* [DATASET EXCERPT]
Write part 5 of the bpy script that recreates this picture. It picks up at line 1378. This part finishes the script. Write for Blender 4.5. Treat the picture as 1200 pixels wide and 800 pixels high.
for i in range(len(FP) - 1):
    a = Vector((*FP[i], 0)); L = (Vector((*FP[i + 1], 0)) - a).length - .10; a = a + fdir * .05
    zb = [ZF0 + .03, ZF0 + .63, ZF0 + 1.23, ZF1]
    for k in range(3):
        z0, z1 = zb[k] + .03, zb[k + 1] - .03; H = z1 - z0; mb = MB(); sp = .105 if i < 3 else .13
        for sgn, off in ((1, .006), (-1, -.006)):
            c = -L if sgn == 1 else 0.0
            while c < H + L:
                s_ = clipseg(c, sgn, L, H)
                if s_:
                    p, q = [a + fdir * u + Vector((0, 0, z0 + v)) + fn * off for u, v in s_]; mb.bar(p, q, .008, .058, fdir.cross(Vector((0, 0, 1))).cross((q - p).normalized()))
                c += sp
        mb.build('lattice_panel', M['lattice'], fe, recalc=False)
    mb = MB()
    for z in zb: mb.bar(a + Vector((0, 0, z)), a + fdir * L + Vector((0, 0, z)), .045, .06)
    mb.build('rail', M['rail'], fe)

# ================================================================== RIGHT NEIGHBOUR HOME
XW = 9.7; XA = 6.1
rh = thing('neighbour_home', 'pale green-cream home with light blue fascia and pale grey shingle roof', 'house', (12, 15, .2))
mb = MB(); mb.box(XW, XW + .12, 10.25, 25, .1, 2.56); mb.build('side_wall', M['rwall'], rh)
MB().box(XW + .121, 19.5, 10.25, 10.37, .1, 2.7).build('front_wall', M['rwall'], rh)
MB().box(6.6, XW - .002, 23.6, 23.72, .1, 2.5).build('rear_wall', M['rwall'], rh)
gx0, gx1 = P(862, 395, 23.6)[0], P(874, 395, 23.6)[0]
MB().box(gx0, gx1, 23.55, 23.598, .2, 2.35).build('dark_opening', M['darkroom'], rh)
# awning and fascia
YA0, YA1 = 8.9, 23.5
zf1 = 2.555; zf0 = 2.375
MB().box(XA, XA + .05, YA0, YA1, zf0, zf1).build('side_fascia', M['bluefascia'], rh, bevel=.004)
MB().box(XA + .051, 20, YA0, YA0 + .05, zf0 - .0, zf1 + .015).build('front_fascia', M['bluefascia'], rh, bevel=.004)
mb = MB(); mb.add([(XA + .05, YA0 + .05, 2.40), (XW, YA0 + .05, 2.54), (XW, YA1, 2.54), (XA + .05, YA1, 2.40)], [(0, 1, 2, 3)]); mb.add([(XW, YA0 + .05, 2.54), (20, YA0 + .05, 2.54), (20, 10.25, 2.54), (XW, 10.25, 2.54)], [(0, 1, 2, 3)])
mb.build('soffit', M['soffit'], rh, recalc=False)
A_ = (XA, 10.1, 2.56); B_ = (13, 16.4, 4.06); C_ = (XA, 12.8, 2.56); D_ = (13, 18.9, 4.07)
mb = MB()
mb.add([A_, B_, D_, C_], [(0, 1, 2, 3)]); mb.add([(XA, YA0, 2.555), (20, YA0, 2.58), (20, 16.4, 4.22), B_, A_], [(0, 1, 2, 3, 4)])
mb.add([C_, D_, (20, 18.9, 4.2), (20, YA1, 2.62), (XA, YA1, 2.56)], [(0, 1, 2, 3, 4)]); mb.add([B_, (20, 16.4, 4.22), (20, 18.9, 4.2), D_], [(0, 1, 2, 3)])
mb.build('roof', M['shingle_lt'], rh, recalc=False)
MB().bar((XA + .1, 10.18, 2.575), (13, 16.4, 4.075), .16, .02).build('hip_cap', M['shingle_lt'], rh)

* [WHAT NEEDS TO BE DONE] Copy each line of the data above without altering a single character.

* [SOLUTION TO THIS EXERCISE]
Write part 5 of the bpy script that recreates this picture. It picks up at line 1378. This part finishes the script. Write for Blender 4.5. Treat the picture as 1200 pixels wide and 800 pixels high.
for i in range(len(FP) - 1):
    a = Vector((*FP[i], 0)); L = (Vector((*FP[i + 1], 0)) - a).length - .10; a = a + fdir * .05
    zb = [ZF0 + .03, ZF0 + .63, ZF0 + 1.23, ZF1]
    for k in range(3):
        z0, z1 = zb[k] + .03, zb[k + 1] - .03; H = z1 - z0; mb = MB(); sp = .105 if i < 3 else .13
        for sgn, off in ((1, .006), (-1, -.006)):
            c = -L if sgn == 1 else 0.0
            while c < H + L:
                s_ = clipseg(c, sgn, L, H)
                if s_:
                    p, q = [a + fdir * u + Vector((0, 0, z0 + v)) + fn * off for u, v in s_]; mb.bar(p, q, .008, .058, fdir.cross(Vector((0, 0, 1))).cross((q - p).normalized()))
                c += sp
        mb.build('lattice_panel', M['lattice'], fe, recalc=False)
    mb = MB()
    for z in zb: mb.bar(a + Vector((0, 0, z)), a + fdir * L + Vector((0, 0, z)), .045, .06)
    mb.build('rail', M['rail'], fe)

# ================================================================== RIGHT NEIGHBOUR HOME
XW = 9.7; XA = 6.1
rh = thing('neighbour_home', 'pale green-cream home with light blue fascia and pale grey shingle roof', 'house', (12, 15, .2))
mb = MB(); mb.box(XW, XW + .12, 10.25, 25, .1, 2.56); mb.build('side_wall', M['rwall'], rh)
MB().box(XW + .121, 19.5, 10.25, 10.37, .1, 2.7).build('front_wall', M['rwall'], rh)
MB().box(6.6, XW - .002, 23.6, 23.72, .1, 2.5).build('rear_wall', M['rwall'], rh)
gx0, gx1 = P(862, 395, 23.6)[0], P(874, 395, 23.6)[0]
MB().box(gx0, gx1, 23.55, 23.598, .2, 2.35).build('dark_opening', M['darkroom'], rh)
# awning and fascia
YA0, YA1 = 8.9, 23.5
zf1 = 2.555; zf0 = 2.375
MB().box(XA, XA + .05, YA0, YA1, zf0, zf1).build('side_fascia', M['bluefascia'], rh, bevel=.004)
MB().box(XA + .051, 20, YA0, YA0 + .05, zf0 - .0, zf1 + .015).build('front_fascia', M['bluefascia'], rh, bevel=.004)
mb = MB(); mb.add([(XA + .05, YA0 + .05, 2.40), (XW, YA0 + .05, 2.54), (XW, YA1, 2.54), (XA + .05, YA1, 2.40)], [(0, 1, 2, 3)]); mb.add([(XW, YA0 + .05, 2.54), (20, YA0 + .05, 2.54), (20, 10.25, 2.54), (XW, 10.25, 2.54)], [(0, 1, 2, 3)])
mb.build('soffit', M['soffit'], rh, recalc=False)
A_ = (XA, 10.1, 2.56); B_ = (13, 16.4, 4.06); C_ = (XA, 12.8, 2.56); D_ = (13, 18.9, 4.07)
mb = MB()
mb.add([A_, B_, D_, C_], [(0, 1, 2, 3)]); mb.add([(XA, YA0, 2.555), (20, YA0, 2.58), (20, 16.4, 4.22), B_, A_], [(0, 1, 2, 3, 4)])
mb.add([C_, D_, (20, 18.9, 4.2), (20, YA1, 2.62), (XA, YA1, 2.56)], [(0, 1, 2, 3, 4)]); mb.add([B_, (20, 16.4, 4.22), (20, 18.9, 4.2), D_], [(0, 1, 2, 3)])
mb.build('roof', M['shingle_lt'], rh, recalc=False)
MB().bar((XA + .1, 10.18, 2.575), (13, 16.4, 4.075), .16, .02).build('hip_cap', M['shingle_lt'], rh)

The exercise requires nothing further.